Especially in an industry already gatekept with the purchase of a console, they want the real deal. I agree with what you said, though, I’m just wondering about how it would be made common practice. Feel like publishers would have a better chance raising the price than lowering it.
As console cycles can push down to hardware (new) costing as low as $99, I don’t think the hardware blocks access (especially with the used market for hardware never going away, unlike software which no longer has resale value when digital). Right now the sales look like you can get a PS4 or XB1 for $150 (after factoring in the gift card - which you would if you’re also buying game as you can use that card for paying for the software) this weekend. And we’re saying that that purchase that can give you 5 years of a platform to play most games on, but buying a single game on release is $60? That’s got to damage the market.

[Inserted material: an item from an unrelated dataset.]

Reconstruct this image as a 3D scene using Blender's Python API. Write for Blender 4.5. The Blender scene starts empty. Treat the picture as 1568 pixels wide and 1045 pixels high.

Is PUBG a low quality release based on not being $60? Is GTA V, still topping sales, considered low quality as it is no longer typically going for $60? The proof, as they say, is in the pudding. Show off your top-tier AAA game, let reviewers get it a couple of weeks early, let the word of mouth carry a game along with a PR push that explains why you’re a publisher who believes in the power of games and the broad appear of them all over the world and are pricing it accordingly to reach that enthusiastic audience. First mover gets all the potential credit for moving the industry forward. Putting prices up only makes it so there are less people willing or able to pay for what you’re selling and a digital copy costs you nothing to duplicate so any sale is profitable - it’s a great time (now big publishers like Ubi have noted almost all sales have moved to digital) to experiment a bit.
Yeah, i think the solution is pretty obvious. “What comes next?” is not a hard question to answer. It’s a matter of whether we’re willing to admit it and take the actions to correct it. It’s great that games can be a thriving industry, but it all comes at the cost of suffering in the ways other industries got to this point: treating human beings like stepping stones.